I enjoy your posts and one day I’ll make it to a tapping session…
Hallo Helena,
thank you for making this important point on how we use the word “sorry” so very loosely. We really don’t need to feel sorry for dropping it in our daily language.
As I understand this wonderful forgiveness process of Ho’oponopono and as Dr. Len points out, any problem that we experience is within us. And if what I experience causes you pain in any form I am very sorry, indeed.
I use “I am sorry” when I feel disconnected with my Source. By forgiving it we can undo whatever happens on the level of form and remember that we are perfect already.
Lots of love from Athens, Greece
Theresia
Spreading delicious energy instead of sorrow. What a deliciously fabulous idea! I agree with your thoughts on people saying “I’m sorry” all the time. It comforts me to see that there is someone else out there who feels the same. In the past I had often wondered why people would say they were sorry for something that they had absolutely nothing to do with. “Why are you sorry? You didn’t do anything,” I would sometimes ask. I have actually felt the energy get very heavy and sorrowful when the words “I’m sorry” have been spoken. Hearing you make the connection of the two words, sorrow and sorry, helps me understand why. I once asked for affirming prayers for my aching back to be pain free at a Unity church. After church I got a lot of “Oh, I’m so sorry.” I did not ask for sorrow or pity and began feeling quite uncomfortable. The last person to say anything about it ( i’m glad she was last ), came up to me with a big smile saying “Thank you for sharing that,” as though she were honored. This so lifted my spirit. I wonder if she had been listening to you. Must ask her. I know people are trying to help when they say “I’m sorry”, but the responces you gave in the video are DELICIOUSLY MOOCHO BETTER for me. Thank you, Helena, for honoring us with your delicious thoughts and words. Much love & many hugs. Cindy
I agree that the phrase, “I’m sorry” is overused and mechanical. I also believe that remorse can be a good thing. No need to agonize and feel guilty — this is useless and can be tapped away. But simply to recognize and take responsibility for where I have hurt someone or contributed to what I’m seeing before me and take responsibility for it.

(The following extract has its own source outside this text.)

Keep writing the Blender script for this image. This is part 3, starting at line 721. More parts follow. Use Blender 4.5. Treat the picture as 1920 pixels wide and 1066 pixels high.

In this way the practice of saying, “I’m sorry. Please forgive me. I love you. Thank you,” is very powerful. Another way of acknowledging my part in all that is, is to internally bow and say, “I owe you everything. You owe me nothing.” What is before me is my teacher.
With Love and Blessings,
L
I understand and share your viewpoint. In Mexico, I’m sorry is translated as “Lo siento” wich literally means in english “I feel it”, so I think of it as sharing the feelings with my fellows, sharing their gladness, their pain, their sorrow, so after that I can help them lift up their vibration, come up with me to a place of “thank you”. When I say lo siento to the Divinity, I want to say I feel whatever I’m feeling, and its ok, I accept it and let it go. How about that? Blessings Helena!